Three reasons why we still forecast EUR/USD parity and beyond
Thanks to a subscriber for this note from Deutsche Bank which may be of interest to subscribers. Here is a section:
Reserve managers a big negative for the euro The ongoing decline in FX reserves doesn’t matter for the yen because central banks don’t own Japanese assets. In contrast, the euro is the world’s second major reserve currency and the drop in EM reserves requires ongoing EUR/USD selling to maintain constant relative FX allocations. Our best estimate of the drawdown in reserves over 2016 is 700bn-1.6trillion on an FXadjusted basis (chart 1), which assuming a 25% euro share is equivalent to 200-400n of euro selling.
Europe is not Japan
When risk-aversion hits the JPY strengthens because the Japanese repatriate foreign assets. Risk-off causes some euro short covering, but the key difference with Japan is that Europe’s international investment position is still negative.
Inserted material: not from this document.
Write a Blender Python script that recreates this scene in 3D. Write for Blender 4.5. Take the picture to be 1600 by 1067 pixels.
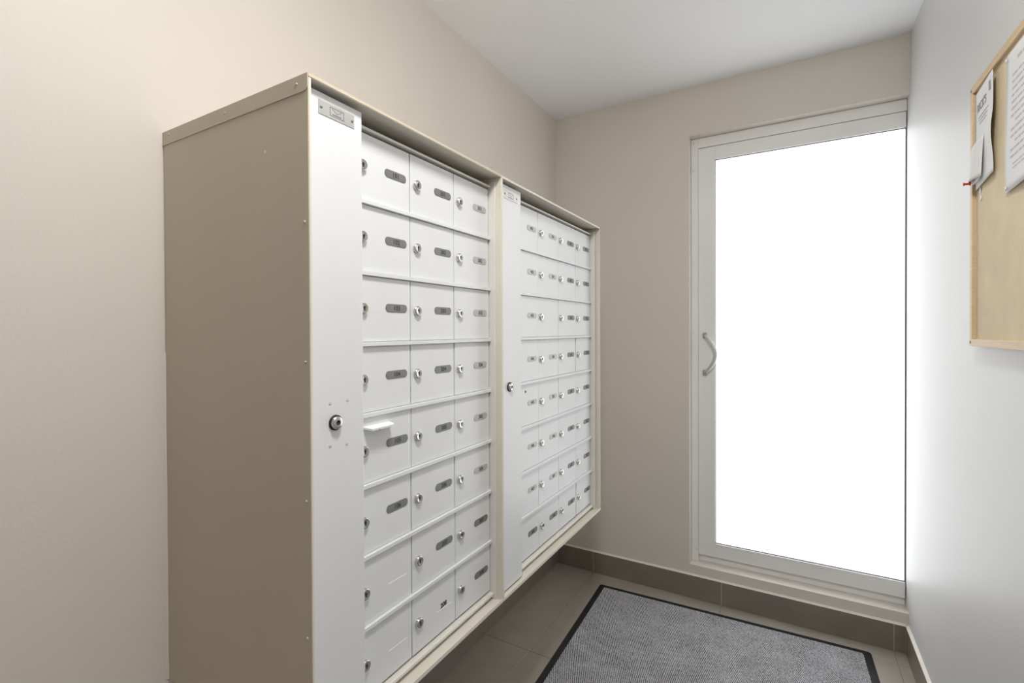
import bpy, bmesh, math, random
from mathutils import Matrix, Vector
random.seed(7)
for o in list(bpy.data.objects):
    bpy.data.objects.remove(o)
scene = bpy.context.scene
COL = scene.collection

# ------------------------------------------------------------------ camera
D, W, H = 2.3606, 1.5029, 2.40          # back wall, right wall, ceiling
YB = -1.60                              # wall behind the camera
cam_d = bpy.data.cameras.new('camera')
cam = bpy.data.objects.new('camera', cam_d)
COL.objects.link(cam)
r = Vector((0.86692252, 0.49842685, -0.00400159))
u = Vector((-4.73657719e-04, 8.85195936e-03, 9.99960708e-01))
f = Vector((-0.49844269, 0.86688656, -0.00791005))
M = Matrix((r, u, -f)).transposed().to_4x4()
M.translation = (1.1084, 0.0, 1.2642)
cam.matrix_world = M
cam_d.sensor_width = 36.0
cam_d.lens = 747.74 / 1600 * 36.0
cam_d.shift_x = -(807.21 - 800) / 1600
cam_d.shift_y = (521.84 - 533.5) / 1600
cam_d.clip_start = 0.02
scene.camera = cam

# ------------------------------------------------------------------ world, light levels, exposure
world = bpy.data.worlds.new('world')
scene.world = world
world.use_nodes = True
bgn = world.node_tree.nodes['Background']
bgn.inputs[0].default_value = (0.85, 0.90, 1.0, 1)
bgn.inputs[1].default_value = 0.8
LAMP_POS = (0.98, 0.42, H)
LAMP_COL = (1.0, 0.985, 0.96)
LAMP_STRENGTH = 121.0
PANE_COL = (0.975, 0.985, 1.0)
PANE_STRENGTH = 2.4
vs = scene.view_settings
vs.view_transform = 'Standard'
vs.look = 'None'
vs.gamma = 1.0
vs.use_curve_mapping = False
vs.exposure = 0.0

# ------------------------------------------------------------------ material helpers
def srgb(c):
    return tuple((x / 255 / 12.92) if x / 255 <= 0.04045 else ((x / 255 + 0.055) / 1.055) ** 2.4 for x in c)

def mat(name, col, rough=0.5, metal=0.0, spec=0.5, var=0.04, vscale=3.0, bump=0.0, bscale=200.0, emit=None, estr=0.0, coat=0.0):
    m = bpy.data.materials.new(name)
    m.use_nodes = True
    nt = m.node_tree
    b = nt.nodes['Principled BSDF']
    b.inputs['Roughness'].default_value = rough
    b.inputs['Metallic'].default_value = metal
    b.inputs['Specular IOR Level'].default_value = spec
    if coat:
        b.inputs['Coat Weight'].default_value = coat
        b.inputs['Coat Roughness'].default_value = 0.15
    tc = nt.nodes.new('ShaderNodeTexCoord')
    n = nt.nodes.new('ShaderNodeTexNoise')
    n.inputs['Scale'].default_value = vscale
    n.inputs['Detail'].default_value = 4
    nt.links.new(tc.outputs['Object'], n.inputs['Vector'])
    rp = nt.nodes.new('ShaderNodeValToRGB')
    rp.color_ramp.elements[0].position = 0.3
    rp.color_ramp.elements[1].position = 0.7
    rp.color_ramp.elements[0].color = (*[x * (1 - var) for x in col], 1)
    rp.color_ramp.elements[1].color = (*[min(1, x * (1 + var)) for x in col], 1)
    nt.links.new(n.outputs['Fac'], rp.inputs[0])
    nt.links.new(rp.outputs[0], b.inputs['Base Color'])
    if bump:
        n2 = nt.nodes.new('ShaderNodeTexNoise')
        n2.inputs['Scale'].default_value = bscale
        n2.inputs['Detail'].default_value = 2
        nt.links.new(tc.outputs['Object'], n2.inputs['Vector'])
        bp = nt.nodes.new('ShaderNodeBump')
        bp.inputs['Strength'].default_value = bump
        bp.inputs['Distance'].default_value = 0.002
        nt.links.new(n2.outputs['Fac'], bp.inputs['Height'])
        nt.links.new(bp.outputs[0], b.inputs['Normal'])
    if emit:
        b.inputs['Emission Color'].default_value = (*emit, 1)
        b.inputs['Emission Strength'].default_value = estr
    return m

M_wall = mat('beige wall paint', (0.685, 0.635, 0.572), 0.55, var=0.015, bump=0.12, bscale=160)
M_wallR = mat('pale grey wall paint', (0.67, 0.675, 0.675), 0.45, var=0.015, bump=0.10, bscale=160)
M_ceil = mat('white ceiling paint', (0.90, 0.915, 0.93), 0.8, var=0.01, bump=0.15, bscale=120)
M_tile = mat('taupe porcelain tile', (0.215, 0.188, 0.155), 0.30, spec=0.5, var=0.08, vscale=9, bump=0.03, bscale=300)
M_ftile = mat('taupe floor tile', (0.335, 0.308, 0.265), 0.32, spec=0.55, var=0.07, vscale=7, bump=0.03, bscale=300)
M_grout = mat('grey brown grout', (0.42, 0.375, 0.315), 0.9, var=0.1, vscale=40)
M_fgrout = mat('dark floor grout', (0.20, 0.182, 0.158), 0.9, var=0.1, vscale=40)
M_caulk = mat('cream caulk', (0.74, 0.70, 0.64), 0.6, var=0.05, vscale=60)
M_vinyl = mat('white vinyl door frame', (0.84, 0.835, 0.82), 0.35, var=0.02, vscale=5)
M_case = mat('cream enamelled steel', (0.70, 0.655, 0.57), 0.38, var=0.015, vscale=4, bump=0.03, bscale=400)
M_white = mat('white enamelled steel', (0.715, 0.725, 0.735), 0.34, var=0.012, vscale=6, bump=0.02, bscale=400)
M_shade_tan = mat('shade-darkened tan steel', (0.56, 0.492, 0.392), 0.42, var=0.02, vscale=4, bump=0.03, bscale=400)  # darker than the casing cream: shade of the exposed side put into the colour
M_frame = mat('off white enamelled steel', (0.72, 0.70, 0.65), 0.36, var=0.015, vscale=4)
M_alu = mat('brushed aluminium', (0.62, 0.62, 0.61), 0.35, metal=0.6, var=0.05, vscale=40)
M_chrome = mat('polished nickel', (0.60, 0.59, 0.565), 0.24, metal=1.0, var=0.03, vscale=60)
M_dark = mat('black recess', (0.012, 0.012, 0.012), 0.6, var=0.1)
M_plate = mat('grey number plate', (0.20, 0.20, 0.192), 0.45, metal=0.2, var=0.06, vscale=60)
M_plate2 = mat('pale grey number plate', (0.48, 0.48, 0.475), 0.45, metal=0.2, var=0.06, vscale=60)
M_ink = mat('black ink', (0.035, 0.034, 0.032), 0.6, var=0.05)
M_inkg = mat('engraved dark grey', (0.035, 0.035, 0.033), 0.6, var=0.05)
M_print = mat('faded grey print', (0.54, 0.54, 0.55), 0.8, var=0.1, vscale=300)
M_print2 = mat('violet grey print', (0.33, 0.31, 0.34), 0.8, var=0.2, vscale=300)
M_paper = mat('white paper', (0.80, 0.80, 0.80), 0.75, var=0.01)
M_rubber = mat('black rubber', (0.010, 0.010, 0.013), 0.42, var=0.1, vscale=50)
M_red = mat('red plastic', (0.55, 0.04, 0.02), 0.3, var=0.03)
M_clear = mat('white plastic', (0.75, 0.75, 0.72), 0.25, var=0.03)
M_smudge = mat('grey filled hole', (0.52, 0.52, 0.51), 0.5, var=0.1, vscale=200)
M_lamp = mat('lit opal glass', (0.8, 0.8, 0.8), 0.4, emit=LAMP_COL, estr=LAMP_STRENGTH)
M_pane = mat('frosted glass lit by daylight', (0.10, 0.10, 0.10), 0.45, spec=0.3, var=0.0, emit=PANE_COL, estr=PANE_STRENGTH)

def wood_mat():
    m = mat('light pine wood', (0.62, 0.46, 0.27), 0.5)
    nt = m.node_tree
    b = nt.nodes['Principled BSDF']
    tc = nt.nodes.new('ShaderNodeTexCoord')
    mp = nt.nodes.new('ShaderNodeMapping')
    mp.inputs['Scale'].default_value = (30, 3, 60)
    n = nt.nodes.new('ShaderNodeTexNoise')
    n.inputs['Scale'].default_value = 3
    n.inputs['Detail'].default_value = 6
    rp = nt.nodes.new('ShaderNodeValToRGB')
    rp.color_ramp.elements[0].color = (0.56, 0.40, 0.22, 1)
    rp.color_ramp.elements[1].color = (0.78, 0.61, 0.40, 1)
    nt.links.new(tc.outputs['Object'], mp.inputs[0])
    nt.links.new(mp.outputs[0], n.inputs['Vector'])
    nt.links.new(n.outputs['Fac'], rp.inputs[0])
    nt.links.new(rp.outputs[0], b.inputs['Base Color'])
    return m
M_wood = wood_mat()

def cork_mat():
    m = mat('tan cork', (0.74, 0.62, 0.43), 0.85, var=0.06, vscale=14, bump=0.25, bscale=350)
    return m
M_cork = cork_mat()

def carpet_mat():
    m = bpy.data.materials.new('grey ribbed carpet')
    m.use_nodes = True
    nt = m.node_tree
    b = nt.nodes['Principled BSDF']
    b.inputs['Roughness'].default_value = 0.95
    b.inputs['Specular IOR Level'].default_value = 0.15
    tc = nt.nodes.new('ShaderNodeTexCoord')
    mp = nt.nodes.new('ShaderNodeMapping')
    mp.inputs['Rotation'].default_value = (0, 0, math.radians(-24))
    wv = nt.nodes.new('ShaderNodeTexWave')
    wv.inputs['Scale'].default_value = 46.0
    wv.inputs['Distortion'].default_value = 1.6
    wv.inputs['Detail'].default_value = 3
    wv.inputs['Detail Scale'].default_value = 3.0
    nz = nt.nodes.new('ShaderNodeTexNoise')
    nz.inputs['Scale'].default_value = 260.0
    nz.inputs['Detail'].default_value = 3
    big = nt.nodes.new('ShaderNodeTexNoise')
    big.inputs['Scale'].default_value = 9.0
    nt.links.new(tc.outputs['Object'], mp.inputs[0])
    nt.links.new(mp.outputs[0], wv.inputs['Vector'])
    nt.links.new(tc.outputs['Object'], nz.inputs['Vector'])
    nt.links.new(tc.outputs['Object'], big.inputs['Vector'])
    mx = nt.nodes.new('ShaderNodeMath'); mx.operation = 'MULTIPLY_ADD'
    nt.links.new(wv.outputs['Fac'], mx.inputs[0])
    mx.inputs[1].default_value = 0.55
    nt.links.new(nz.outputs['Fac'], mx.inputs[2])
    ad = nt.nodes.new('ShaderNodeMath'); ad.operation = 'MULTIPLY_ADD'
    nt.links.new(big.outputs['Fac'], ad.inputs[0])
    ad.inputs[1].default_value = 0.25
    nt.links.new(mx.outputs[0], ad.inputs[2])
    rp = nt.nodes.new('ShaderNodeValToRGB')
    e = rp.color_ramp.elements
    e[0].position = 0.60; e[0].color = (0.022, 0.022, 0.025, 1)
    e[1].position = 1.10 if False else 1.0; e[1].color = (0.46, 0.46, 0.485, 1)
    nt.links.new(ad.outputs[0], rp.inputs[0])
    nt.links.new(rp.outputs[0], b.inputs['Base Color'])
    bp = nt.nodes.new('ShaderNodeBump')
    bp.inputs['Strength'].default_value = 0.6
    bp.inputs['Distance'].default_value = 0.002
    nt.links.new(mx.outputs[0], bp.inputs['Height'])
    nt.links.new(bp.outputs[0], b.inputs['Normal'])
    return m
M_carpet = carpet_mat()

# ------------------------------------------------------------------ mesh helpers
def bm_box(bm, x0, x1, y0, y1, z0, z1, mi=0, bevel=0.0, seg=1):
    vs_ = [bm.verts.new(c) for c in ((x0, y0, z0), (x1, y0, z0), (x1, y1, z0), (x0, y1, z0), (x0, y0, z1), (x1, y0, z1), (x1, y1, z1), (x0, y1, z1))]
    fs = []
    for q in ((0, 3, 2, 1), (4, 5, 6, 7), (0, 1, 5, 4), (1, 2, 6, 5), (2, 3, 7, 6), (3, 0, 4, 7)):
        fc = bm.faces.new([vs_[i] for i in q]); fc.material_index = mi; fs.append(fc)
    if bevel:
        es = list({e for fc in fs for e in fc.edges})
        rs = bmesh.ops.bevel(bm, geom=es, offset=bevel, segments=seg, affect='EDGES', profile=0.6)
        for fc in rs['faces']:
            fc.material_index = mi
    return fs

def bm_prism(bm, pts, axis, a0, a1, mi=0):
    """closed polygon pts (2-tuples) extruded along axis 0/1/2 from a0 to a1"""
    def P(p, a):
        c = list(p); c.insert(axis, a); return c
    v0 = [bm.verts.new(P(p, a0)) for p in pts]
    v1 = [bm.verts.new(P(p, a1)) for p in pts]
    n = len(pts)
    fl = [bm.faces.new(v0), bm.faces.new(v1[::-1])]
    for i in range(n):
        fl.append(bm.faces.new((v0[i], v1[i], v1[(i + 1) % n], v0[(i + 1) % n])))
    for fc in fl:
        fc.material_index = mi
    return fl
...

This means there are still more foreigners invested in European assets that Europeans offshore, reducing the positive flow impact on the EUR. Europe’s negative international investment position is a key component of our Euroglut hypothesis of persistent outflows, and the latest Eurozone data released last week show 500bn annualized outflows in the last quarter of last year, another record high.
Here is a link to the full report.
The US Dollar has attractive characteristics that give it a medium-term tailwind the Euro just does not have. Therefore while the Treasury might not be happy with the strength of the Dollar, the Europeans need a weaker currency to help deal with the continued weakness of internal demand.
The Euro had rallied back to test the higher side of its range evident over much of the last year and is now falling back towards the lower side. A clear upward dynamic will be required to check the slide while a sustained move above $1.15 would be required to break the medium-term downward bias.